Hawaii Awaits Hurricane Lane

From CNN:  Hurricane Lane is the biggest weather threat to Hawaii in decades.

The Diva noted that in the relatively small amount of news coverage of the pending hurricane yesterday (in the Washington, DC area) one of the local Hawaiian officials who was urging citizen preparedness said “We do not want to be another Puerto Rico.”

Excerpt from article in HuffPost:

Speaking at a press conference on Wednesday, Gov. David Ige told residents to prepare to shelter in place with enough food and supplies to last 14 days.

The Diva does not recall ever seeing officials recommend such a long time period. For more details on that matter, see the blog posting by Eric Holdeman. 

Update: From Fox news, it appears that extraordinary preparations have been made. FEMA is trying hard.

On 8/24, this update from the Weather Channel.

Also on 8/24, more than 30 inches of rain have fallen on Hawaii.

One thought on “Hawaii Awaits Hurricane Lane

  1. The standard has always been for individuals or families to have enough resources on hand that could last for 3 days or 72 hours after a disaster. That has always been the benchmark. Noticed after Superstorm Sandy that governmental emergency managers started, in some situations, to expand the time individuals or families must be able to care for themselves beyond the normal 3 days. While having two weeks of supplies seems excessive, it acknowledges the brutal reality that government is unable to help those in need in the immediate aftermath of a disaster. However, having 2 weeks of food on hand could place a financial strain on those with limited economic resources.

    Based on news reports, noticed two interesting facts or practices with Hawaii’s approach to shelter management:

    1. Apparently shelters in Hawai do not supply food and ….

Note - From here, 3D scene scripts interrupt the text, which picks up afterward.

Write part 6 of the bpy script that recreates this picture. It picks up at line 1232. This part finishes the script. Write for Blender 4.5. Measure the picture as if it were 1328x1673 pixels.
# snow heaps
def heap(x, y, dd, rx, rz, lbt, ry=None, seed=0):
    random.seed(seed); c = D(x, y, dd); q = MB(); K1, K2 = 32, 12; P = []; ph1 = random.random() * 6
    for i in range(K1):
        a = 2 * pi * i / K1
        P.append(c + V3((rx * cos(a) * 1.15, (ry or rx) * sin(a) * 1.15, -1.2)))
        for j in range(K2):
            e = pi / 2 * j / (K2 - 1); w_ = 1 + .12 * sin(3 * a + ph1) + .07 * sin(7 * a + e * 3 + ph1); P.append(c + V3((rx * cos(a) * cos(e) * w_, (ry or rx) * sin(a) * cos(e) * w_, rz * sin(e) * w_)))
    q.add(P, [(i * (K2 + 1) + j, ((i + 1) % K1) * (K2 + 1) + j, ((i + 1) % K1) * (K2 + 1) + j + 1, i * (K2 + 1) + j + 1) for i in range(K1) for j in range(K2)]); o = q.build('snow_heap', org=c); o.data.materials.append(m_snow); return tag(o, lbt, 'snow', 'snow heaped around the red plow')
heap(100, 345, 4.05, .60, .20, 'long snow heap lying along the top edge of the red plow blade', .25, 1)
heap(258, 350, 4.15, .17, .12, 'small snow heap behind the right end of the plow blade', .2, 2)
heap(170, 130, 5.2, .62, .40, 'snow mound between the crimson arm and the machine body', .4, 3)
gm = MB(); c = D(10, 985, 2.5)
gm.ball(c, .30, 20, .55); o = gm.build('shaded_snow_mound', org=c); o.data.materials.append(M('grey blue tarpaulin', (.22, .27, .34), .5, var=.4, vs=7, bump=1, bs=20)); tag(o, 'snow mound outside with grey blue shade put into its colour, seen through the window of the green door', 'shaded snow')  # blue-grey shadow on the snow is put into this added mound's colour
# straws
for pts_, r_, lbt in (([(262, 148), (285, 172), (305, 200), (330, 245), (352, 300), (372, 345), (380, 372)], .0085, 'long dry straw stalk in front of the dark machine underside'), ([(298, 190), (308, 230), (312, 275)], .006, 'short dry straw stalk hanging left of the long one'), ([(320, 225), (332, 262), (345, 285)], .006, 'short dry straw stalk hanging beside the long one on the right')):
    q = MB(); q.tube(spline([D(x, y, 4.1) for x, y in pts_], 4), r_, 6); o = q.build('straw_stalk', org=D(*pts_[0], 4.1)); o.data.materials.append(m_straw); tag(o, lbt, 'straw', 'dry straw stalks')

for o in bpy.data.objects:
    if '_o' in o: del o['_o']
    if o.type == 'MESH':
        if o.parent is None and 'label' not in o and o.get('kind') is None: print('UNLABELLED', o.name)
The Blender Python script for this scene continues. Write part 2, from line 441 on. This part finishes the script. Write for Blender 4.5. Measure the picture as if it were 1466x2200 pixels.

    2. Hawaiian officials announced that there is not enough public shelter space for everyone.

    Never heard of a designated or official storm shelter not furnishing food, especially with an extended disaster event like Hurricane Lane. Arrangements for food is relatively straight forward, especially with those shelters placed in public schools that have cafeteria facilities.

    Regarding public shelter space, all emergency mamangenet officials know that while there is never enough shelter space for the majority of the community, history tells us only a small percentage of the population utilizes public shelters during disasters. Perhaps a better way to approach this shelter management concern would be to issue a statement that essentially says “that while sheltering in place is preferred, if you feel uncomfortable staying in your house or live in an area prone to flooding, we strongly encourage you to go to a public shelter.” Statements that provide comfort and promotes confidence with the public without comprising the truth or reality of the situation is of the utmost importance with properly managing a crisis.